New York City Mayor Bill de Blasio and his police commissioner have agreed to settle a federal lawsuit that the Muslim Students Association (MSA)—along with a few other plaintiffs—filed against the New York Police Department in 2012. In its complaint, the MSA charged that the civil rights of Muslims were being violated by the NYPD’s use of informants and plainclothes detectives to monitor various Islamic institutions—particularly MSA chapters—in the New York/New Jersey area. The de Blasio settlement explicitly bans police from basing any future law-enforcement investigations on race, ethnicity, or, as in the case of the MSA, religion.
Is this good public policy? Was there any legitimate reason for the police to conduct surveillance on the MSA? To answer these questions, let’s recall exactly what the MSA is, and what its foremost objectives are.

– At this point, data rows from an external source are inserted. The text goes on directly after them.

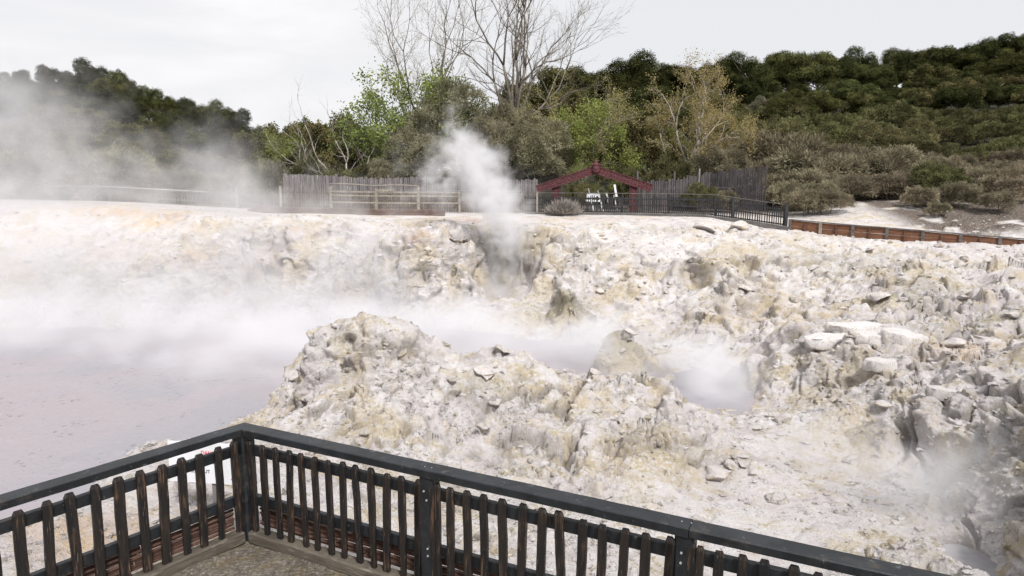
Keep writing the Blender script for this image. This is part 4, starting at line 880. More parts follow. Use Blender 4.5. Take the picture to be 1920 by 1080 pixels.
def crown_points(lobes, n, rs, shell=(.80, 1.04), top=.25, below=-.5):
    L_ = np.array(lobes, float); w = (L_[:, 3] * L_[:, 4]); w = w / w.sum(); k = rs.choice(len(L_), n, p=w)
    d = rs.normal(size=(n, 3)); d /= np.linalg.norm(d, axis=1)[:, None]; d[:, 2] = np.where(d[:, 2] < below, -d[:, 2], d[:, 2])
    r = rs.uniform(shell[0], shell[1], n)[:, None]
    R3 = np.stack([L_[k, 3], L_[k, 3], L_[k, 4]], 1); P = L_[k, :3] + d * R3 * r
    # keep what is not deep inside another lobe
    keep = np.ones(n, bool)
    for j in range(len(L_)):
        q = (P - L_[j, :3]) / np.array([L_[j, 3], L_[j, 3], L_[j, 4]]); keep &= ~(((q ** 2).sum(1) < .42) & (k != j))
    return P[keep], (d / R3 * R3.mean(1)[:, None])[keep], k[keep]
def crown(name, lobes, n, rs, mat, ln, wd, up=0., jit=.6, sub=None, rough_=.10, **kw):
    P, D, k = crown_points(lobes, n, rs, **kw)
    # small tufts: the shell is pulled in and out
    P = P + D * (fbm(P * (1.6 if sub is None else sub) + 11, 3) * rough_ * 3.2)[:, None]
    V_, F_ = quad_leaves(P, D, ln * rs.uniform(.6, 1.3, len(P)), wd * rs.uniform(.7, 1.2, len(P)), jit, up, rs)
    tone = np.repeat(np.clip(.5 + .9 * fbm(P * .9 + 3, 2) + rs.normal(0, .22, len(P)), 0, 1), 4)
    return npmesh(name, V_, F_, mat, attrs=dict(tone=tone), link=False)
def lobes_cloud(n, rx, rz, z0, r0, r1, rs, flat=.75, inner=True):
    out = []
    if inner: out.append((0, 0, z0, rx * .68, rz * .7))
    for i in range(n):
        th = i * 2.399 + rs.uniform(-.3, .3); zz = rs.uniform(-.55, 1.); rr_ = math.sqrt(max(0, 1 - (zz * .9) ** 2)); q = rs.uniform(.72, .95)
        r = rs.uniform(r0, r1); out.append((math.cos(th) * rr_ * rx * q, math.sin(th) * rr_ * rx * q, z0 + zz * rz * q, r, r * flat))
    return out
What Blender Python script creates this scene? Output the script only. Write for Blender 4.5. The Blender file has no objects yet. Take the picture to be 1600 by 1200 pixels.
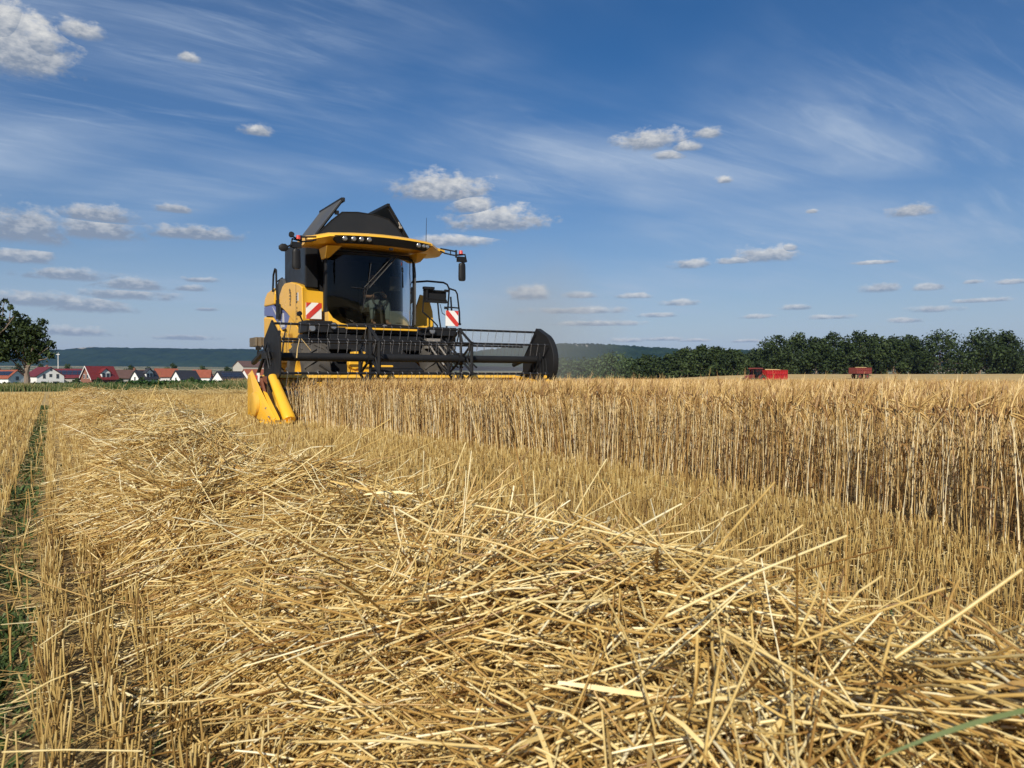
import bpy, bmesh, math, random
import numpy as np
from mathutils import Vector, Matrix, kdtree

R = math.radians
random.seed(7)
rng = np.random.default_rng(11)
SC = bpy.context.scene
COL = SC.collection

# ------------------------------------------------------------------ camera
EYE = 0.85
cam = bpy.data.cameras.new('camera')
cam.sensor_width = 36.0
cam.lens = 27.0
cam.clip_start = 0.02
cam.clip_end = 30000
cam.dof.use_dof = True
cam.dof.focus_distance = 7.0
cam.dof.aperture_fstop = 9.5
co = bpy.data.objects.new('camera', cam)
co.location = (0, 0, EYE)
co.rotation_euler = (R(90 - 0.573), 0, 0)
COL.objects.link(co)
SC.camera = co

# ------------------------------------------------------------------ light and render settings
SUN_EL = R(35)
TO_SUN = Vector((-0.17, -0.985, 0)).normalized()
SUN_ROT = math.atan2(TO_SUN.x, TO_SUN.y)
sd = bpy.data.lights.new('sun', 'SUN')
sd.energy = 5.0
sd.angle = R(0.53)
sd.color = (1.0, 0.925, 0.80)
so = bpy.data.objects.new('sun', sd)
dvec = Vector((TO_SUN.x * math.cos(SUN_EL), TO_SUN.y * math.cos(SUN_EL), math.sin(SUN_EL)))
so.rotation_euler = dvec.to_track_quat('Z', 'Y').to_euler()
so.location = (0, 0, 60)
COL.objects.link(so)

SC.view_settings.view_transform = 'Standard'
SC.view_settings.look = 'None'
SC.view_settings.exposure = 0.15
SC.view_settings.gamma = 1.0
SC.render.engine = 'CYCLES'
cy = SC.cycles
cy.max_bounces = 7
cy.diffuse_bounces = 4
cy.glossy_bounces = 3
cy.transmission_bounces = 4
cy.transparent_max_bounces = 12
cy.volume_bounces = 0
cy.caustics_reflective = False
cy.caustics_refractive = False
cy.sample_clamp_indirect = 6.0
cy.use_adaptive_sampling = True
cy.adaptive_threshold = 0.015
cy.use_denoising = True
cy.denoiser = 'OPENIMAGEDENOISE'
cy.denoising_input_passes = 'RGB_ALBEDO_NORMAL'
cy.denoising_prefilter = 'ACCURATE'
cy.volume_step_rate = 1.0
cy.volume_max_steps = 96


def P(px, py, d):
    """where a point of the photograph (1600 wide) stands at distance d, used to measure the place"""
    return Vector(((px - 800) / 1200 * d, d, EYE + (588 - py) / 1200 * d))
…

Currently the most influential Islamic student organization in North America, the MSA was founded in 1963 by members of the Muslim Brotherhood, the ideological forebear of Hamas and al Qaeda. The MSA’s purpose, for more than half a century, has been to spread fundamentalist Islamist ideology across the globe. The group’s enduring ties to the Brotherhood are demonstrated by the fact that the MSA’s organizational “Pledge of Allegiance”—which vows unwavering loyalty to Allah, the Koran, jihad, and martyrdom—is essentially an adaptation of the famous Brotherhood credo: “God is our objective, the Koran is our Constitution, the Prophet is our leader, struggle [jihad] is our way, and death for the sake of God [martyrdom] is the highest of our aspirations.”

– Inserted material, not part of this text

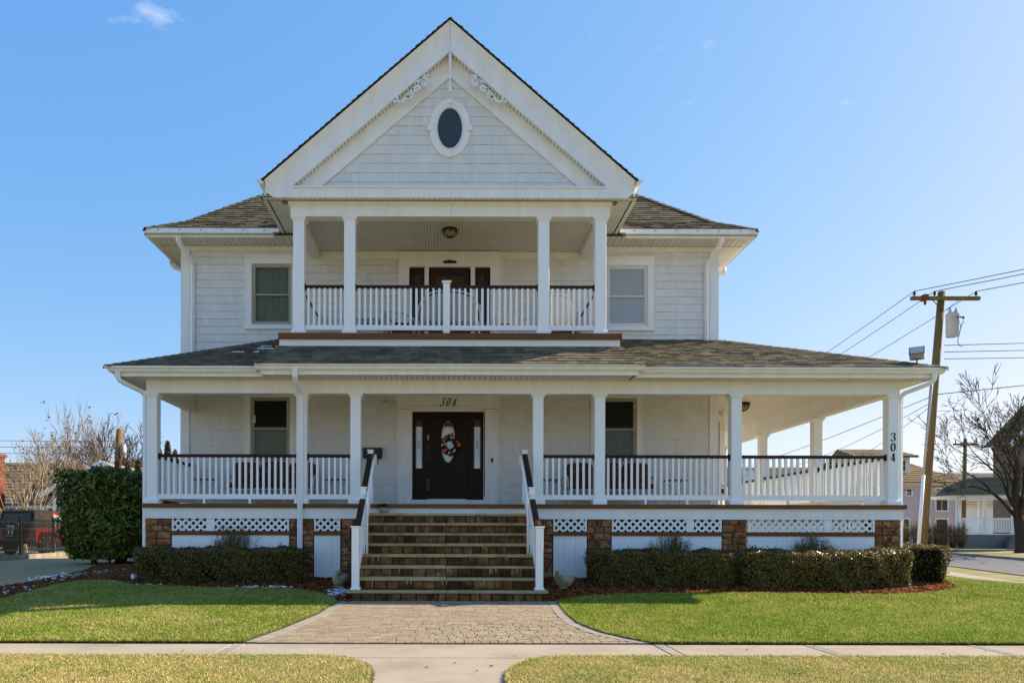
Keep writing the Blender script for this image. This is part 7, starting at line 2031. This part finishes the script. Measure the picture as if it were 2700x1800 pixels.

The MSA’s activities are guided at all times by a desire to advance Islam’s influence in the United States, one campus at a time. Toward that end, the Association once published A Guide on How to Run a Successful MSA, which states: “It should be the long-term goal of every MSA to Islamicize the politics of their respective university.” This same objective, explains a former MSA member from UCLA, should serve as a model for the organization’s pursuit of its larger “end goal,” which is “the establishment of [an] Islamic form of government” across the entire globe.